Starting with the first line of the data below, copy each line up to and including the one containing "from mathutils import Vector, Matrix, noise". Pictures stay out.
** Begin Material provided **
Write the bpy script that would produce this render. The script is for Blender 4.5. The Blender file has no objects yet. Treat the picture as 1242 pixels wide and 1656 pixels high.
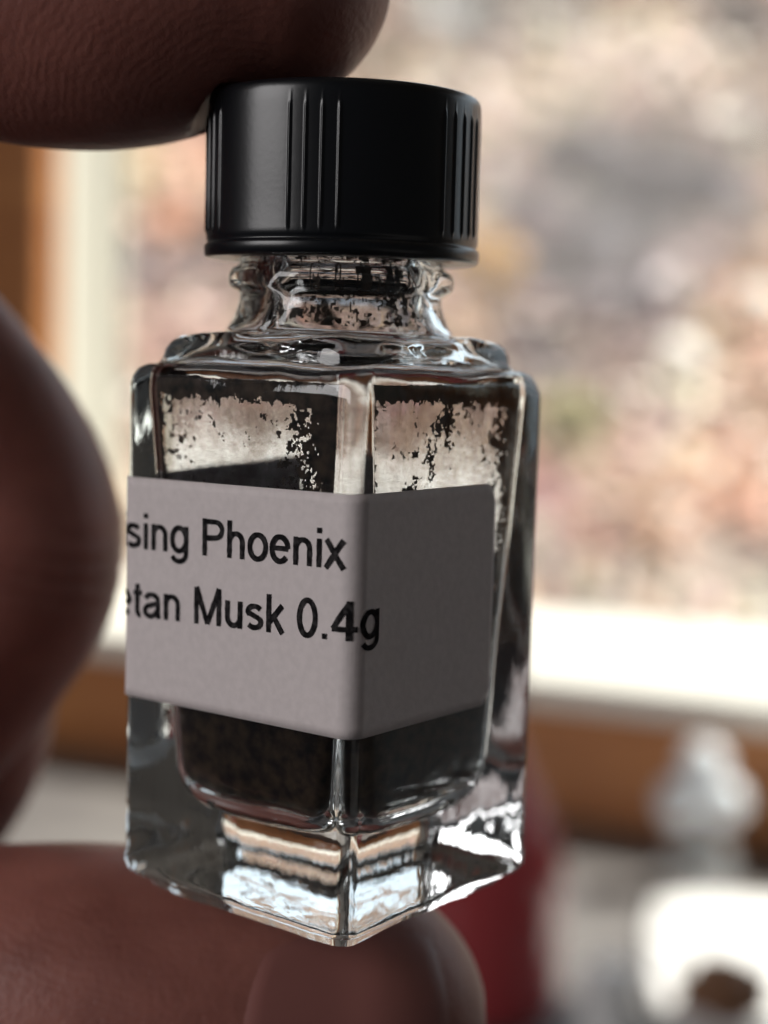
import bpy, bmesh, math, random
import numpy as np
from mathutils import Vector, Matrix, noise

C = bpy.context.scene.collection
sc = bpy.context.scene
random.seed(7)
rng = np.random.default_rng(7)
U = 0.008                      # one bottle unit (half the side of the bottle) in metres

# ------------------------------------------------------------------ camera
cam = bpy.data.cameras.new('camera')
cam.sensor_width = 36.0
cam.lens = 2542.0 / 1656.0 * 36.0
cam.clip_start, cam.clip_end = 0.005, 100.0
cam_o = bpy.data.objects.new('camera', cam); C.objects.link(cam_o)
pit, yaw, rol = 0.1047, 0.0309, 0.0274
F = Vector((math.sin(yaw)*math.cos(pit), math.cos(yaw)*math.cos(pit), -math.sin(pit)))
r0 = F.cross(Vector((0, 0, 1))).normalized(); u0 = r0.cross(F)
Rr = r0*math.cos(rol) + u0*math.sin(rol); Uu = u0*math.cos(rol) - r0*math.sin(rol)
M = Matrix((Rr, Uu, -F)).transposed().to_4x4()
M.translation = Vector((0, -0.08744, 0.02985))
cam_o.matrix_world = M
cam.dof.use_dof = True
cam.dof.focus_distance = 0.0795
cam.dof.aperture_fstop = (cam.lens/1000.0) / 0.00265
sc.camera = cam_o

# ------------------------------------------------------------------ world, sun, lamp, exposure
w = bpy.data.worlds.new('World'); sc.world = w; w.use_nodes = True
bg = w.node_tree.nodes['Background']
bg.inputs[0].default_value = (0.96, 0.95, 1.0, 1); bg.inputs[1].default_value = 0.022

WE = Vector((math.cos(math.radians(24)), -math.sin(math.radians(24)), 0))     # along the window wall
WN = Vector((-math.sin(math.radians(24)), -math.cos(math.radians(24)), 0))    # into the room
W0 = Vector((0, 0.81, 0))

def lamp(name, kind, loc, direction, energy, color, **kw):
    l = bpy.data.lights.new(name, kind); l.energy = energy; l.color = color
    for k, v in kw.items(): setattr(l, k, v)
    o = bpy.data.objects.new(name, l); C.objects.link(o)
    o.location = loc; o.rotation_euler = Vector(direction).to_track_quat('-Z', 'Y').to_euler()
    return o
sun_to = WE*0.50 - WN*0.35 + Vector((0, 0, 0.84))
lamp('sun', 'SUN', (2, 1, 4), -sun_to, 5.0, (1.0, 0.95, 0.87), angle=math.radians(0.6))
kl = Vector((-0.83, -0.40, 0.31))
lamp('side_lamp', 'AREA', kl, Vector((0.83, 0.40, -0.28)), 2.5, (1.0, 0.97, 0.97), shape='RECTANGLE', size=0.62, size_y=0.42)

sc.view_settings.view_transform = 'Standard'
sc.view_settings.look = 'None'
sc.view_settings.gamma = 1.0
sc.view_settings.exposure = 1.0
cy = sc.cycles
cy.max_bounces = 20; cy.transmission_bounces = 18; cy.glossy_bounces = 10; cy.transparent_max_bounces = 16
cy.diffuse_bounces = 4; cy.use_denoising = True

# ------------------------------------------------------------------ helpers
def link_mesh(name, me, mat=None, parent=None, smooth=True, **props):
    o = bpy.data.objects.new(name, me); C.objects.link(o)
    if mat: me.materials.append(mat)
    if smooth: me.polygons.foreach_set('use_smooth', [True]*len(me.polygons))
    if parent: o.parent = parent
    for k, v in props.items(): o[k] = v
    return o
def mesh_from(name, vs, fs):
    me = bpy.data.meshes.new(name); me.from_pydata([tuple(v) for v in vs], [], fs); me.update(); return me
def empty(name, loc, label, category, group=None):
    o = bpy.data.objects.new(name, None); C.objects.link(o); o.location = loc
    o.empty_display_size = 0.01
    o['label'] = label; o['category'] = category
    if group: o['group'] = group
    return o
def set_in(n, **kw):
    for k, v in kw.items():
        k = k.replace('_', ' ')
        n.inputs[k].default_value = v
def material(name, color, rough=0.5, **kw):
    m = bpy.data.materials.new(name); m.use_nodes = True
    b = m.node_tree.nodes['Principled BSDF']
    b.inputs['Base Color'].default_value = (*color, 1); b.inputs['Roughness'].default_value = rough
    for k, v in kw.items(): b.inputs[k].default_value = v
    return m
def nodes(m):
    nt = m.node_tree; return nt, nt.nodes, nt.links, nt.nodes['Principled BSDF']
def noise_colour(m, c1, c2, scale, detail=4, stretch=(1, 1, 1), lo=0.35, hi=0.65, distort=0.0, coord='Object'):
    nt, N, L, b = nodes(m)
    tc = N.new('ShaderNodeTexCoord'); mp = N.new('ShaderNodeMapping'); mp.inputs['Scale'].default_value = stretch
    nz = N.new('ShaderNodeTexNoise'); set_in(nz, Scale=scale, Detail=detail, Distortion=distort)
    cr = N.new('ShaderNodeValToRGB'); cr.color_ramp.elements[0].position = lo; cr.color_ramp.elements[1].position = hi
    cr.color_ramp.elements[0].color = (*c1, 1); cr.color_ramp.elements[1].color = (*c2, 1)
    L.new(tc.outputs[coord], mp.inputs[0]); L.new(mp.outputs[0], nz.inputs['Vector'])
    L.new(nz.outputs[0], cr.inputs[0]); L.new(cr.outputs[0], b.inputs['Base Color'])
    return mp, nz, cr
def bump(m, scale, dist, detail=4, strength=1.0, stretch=(1, 1, 1)):
    nt, N, L, b = nodes(m)
    tc = N.new('ShaderNodeTexCoord'); mp = N.new('ShaderNodeMapping'); mp.inputs['Scale'].default_value = stretch
    nz = N.new('ShaderNodeTexNoise'); set_in(nz, Scale=scale, Detail=detail)
    bp = N.new('ShaderNodeBump'); set_in(bp, Strength=strength, Distance=dist)
    L.new(tc.outputs['Object'], mp.inputs[0]); L.new(mp.outputs[0], nz.inputs['Vector'])
    L.new(nz.outputs[0], bp.inputs['Height'])
    if b.inputs['Normal'].links: L.new(b.inputs['Normal'].links[0].from_socket, bp.inputs['Normal'])
    L.new(bp.outputs[0], b.inputs['Normal'])
    return bp
def box(name, lo, hi, mat, parent=None, frame=None, bevel=0.0, seg=3, **props):
    bm = bmesh.new(); bmesh.ops.create_cube(bm, size=1)
    for v in bm.verts:
        v.co = Vector([lo[i] + (v.co[i]+0.5)*(hi[i]-lo[i]) for i in range(3)])
    if bevel: bmesh.ops.bevel(bm, geom=bm.edges[:], offset=bevel, segments=seg, affect='EDGES', profile=0.5)
    if frame:
        for v in bm.verts: v.co = frame(v.co)
    bmesh.ops.recalc_face_normals(bm, faces=bm.faces[:])
    me = bpy.data.meshes.new(name); bm.to_mesh(me); bm.free()
    return link_mesh(name, me, mat, parent, smooth=False, **props)
def lathe(name, prof, loc, mat, parent=None, n=64, **props):
    vs = []; fs = []
    for r, z in prof:
        for k in range(n):
            a = 2*math.pi*k/n; vs.append((loc[0]+r*math.cos(a), loc[1]+r*math.sin(a), loc[2]+z))
    for i in range(len(prof)-1):
        for k in range(n):
            a, b = i*n+k, i*n+(k+1) % n; fs.append((a, b, b+n, a+n))
    fs.append(tuple(range(n))[::-1]); fs.append(tuple((len(prof)-1)*n+k for k in range(n)))
    me = mesh_from(name, vs, fs)
    return link_mesh(name, me, mat, parent, **props)
def wf(p):       # window-wall frame: (along wall, out of the room, up) -> world
    return W0 + WE*p[0] - WN*p[1] + Vector((0, 0, p[2]))

# ------------------------------------------------------------------ the setting: window wall, ceiling, table
wall_m = material('wall_paint', (0.55, 0.50, 0.44), 0.8); bump(wall_m, 60, 0.002)
wood_m = material('orange_wood', (0.4, 0.17, 0.06), 0.42)
noise_colour(wood_m, (0.36, 0.125, 0.035), (0.50, 0.205, 0.065), 9, 6, (1, 1, 7), 0.3, 0.7, 0.6); bump(wood_m, 90, 0.0006, stretch=(1, 1, 8))
white_m = material('white_paint', (0.80, 0.78, 0.72), 0.5); bump(white_m, 120, 0.0004)
cream_m = material('cream_paint', (0.50, 0.485, 0.42), 0.5); bump(cream_m, 120, 0.0004)
table_m = material('table_top', (0.14, 0.13, 0.13), 0.45)
noise_colour(table_m, (0.115, 0.108, 0.11), (0.19, 0.178, 0.172), 14, 5, (1, 1, 1)); bump(table_m, 200, 0.0004)
floor_m = material('dark_floor', (0.07, 0.07, 0.075), 0.6); bump(floor_m, 40, 0.001)
ZT = -0.225
# table
tab = empty('table', (0, 0.3, ZT), 'grey tabletop reaching back to the wooden boards under the window', 'table')
def child_fix(o):          # keep world placement of vertices although the parent Empty is moved
    o.location = -Vector(o.parent.location); return o
child_fix(box('tabletop', (-0.9, -0.0, ZT-0.03), (1.0, 0.75, ZT), table_m, tab, frame=lambda p: wf((p[0], -p[1]-0.001, p[2])), bevel=0.003))
for i, (a, b) in enumerate(((-0.85, 0.06), (0.93, 0.06), (-0.85, 0.66), (0.93, 0.66))):
    child_fix(box('leg', (a, b, -0.96), (a+0.05, b+0.05, ZT-0.03), wood_m, tab, frame=lambda p: wf((p[0], -p[1], p[2]))))
box('floor', (-3, -0.3, -1.0), (4, 3.5, -0.96), floor_m, frame=lambda p: wf((p[0], -p[1], p[2])), kind='structure')
box('ceiling', (-3, 0.0, 1.55), (4, 3.2, 1.62), wall_m, frame=lambda p: wf((p[0], -p[1], p[2])), kind='structure')  # unseen, put in to keep the sun off the hand
# wall pieces round the opening: opening a from -0.1935 to 1.5, z from -0.155 to 0.95
wl = empty('window_wall', (0, 0.85, -0.96), 'painted wall around the wood trimmed window', 'wall')
for nm, lo, hi in (('wall_panel', (-3, 0.0, -0.96), (-0.200, 0.07, 1.55)), ('wall_panel', (1.2, 0.0, -0.96), (4, 0.07, 1.55)),
                   ('wall_panel', (-0.200, 0.0, -0.96), (1.2, 0.07, -0.162)), ('wall_panel', (-0.200, 0.0, 0.50), (1.2, 0.07, 1.55))):
    child_fix(box(nm, lo, hi, wall_m, wl, frame=wf))
win = empty('window', (0, 0.81, -0.155), 'window with orange wood casing and pale sill behind the bottle', 'window')
child_fix(box('casing', (-0.275, -0.020, -0.155), (-0.187, -0.0, 0.57), wood_m, win, frame=wf, bevel=0.003))
child_fix(box('casing', (-0.275, -0.016, 0.495), (1.28, -0.0, 0.57), wood_m, win, frame=lambda p: wf((p[0]+0.083 if p[0] < 0 else p[0], p[1], p[2])), bevel=0.003))
child_fix(box('casing', (1.2, -0.020, -0.155), (1.28, -0.0, 0.494), wood_m, win, frame=wf, bevel=0.003))
child_fix(box('apron', (-0.29, -0.018, -0.214), (1.30, -0.0, -0.158), wood_m, win, frame=wf, bevel=0.003))
child_fix(box('apron_moulding', (-0.29, -0.008, -0.2248), (1.30, -0.0, -0.2145), wood_m, win, frame=wf, bevel=0.002))
child_fix(box('jamb', (-0.1999, 0.0005, -0.14), (-0.187, 0.069, 0.494), cream_m, win, frame=wf, bevel=0.001))
child_fix(box('jamb', (1.194, 0.0005, -0.14), (1.1998, 0.069, 0.494), cream_m, win, frame=wf, bevel=0.001))
child_fix(box('sill', (-0.29, -0.030, -0.1575), (1.30, 0.17, -0.141), white_m, win, frame=wf, bevel=0.0025, seg=3))
child_fix(box('bottom_rail', (-0.1865, 0.042, -0.1409), (1.193, 0.0515, -0.134), white_m, win, frame=wf, bevel=0.003))
child_fix(box('sash_stile', (-0.1869, 0.052, -0.1408), (-0.183, 0.068, 0.494), cream_m, win, frame=wf, bevel=0.002))
glass_m = bpy.data.materials.new('window_glass'); glass_m.use_nodes = True
nt = glass_m.node_tree; N = nt.nodes; N.remove(N['Principled BSDF'])
tr = N.new('ShaderNodeBsdfTransparent'); gl = N.new('ShaderNodeBsdfGlossy'); mx = N.new('ShaderNodeMixShader')
tr.inputs[0].default_value = (0.97, 0.98, 0.97, 1); gl.inputs['Roughness'].default_value = 0.02; mx.inputs[0].default_value = 0.012
nt.links.new(tr.outputs[0], mx.inputs[1]); nt.links.new(gl.outputs[0], mx.inputs[2])
du = N.new('ShaderNodeBsdfTranslucent'); du.inputs[0].default_value = (0.95, 0.93, 0.9, 1); mx2 = N.new('ShaderNodeMixShader'); mx2.inputs[0].default_value = 0.03  # small translucent share put into the glass for a hazy veil
nt.links.new(mx.outputs[0], mx2.inputs[1]); nt.links.new(du.outputs[0], mx2.inputs[2])
nt.links.new(mx2.outputs[0], N['Material Output'].inputs[0])
child_fix(box('pane', (-0.1829, 0.0615, -0.1405), (1.1935, 0.0645, 0.4938), glass_m, win, frame=wf))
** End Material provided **
• [Full response]:
Write the bpy script that would produce this render. The script is for Blender 4.5. The Blender file has no objects yet. Treat the picture as 1242 pixels wide and 1656 pixels high.
import bpy, bmesh, math, random
import numpy as np
from mathutils import Vector, Matrix, noise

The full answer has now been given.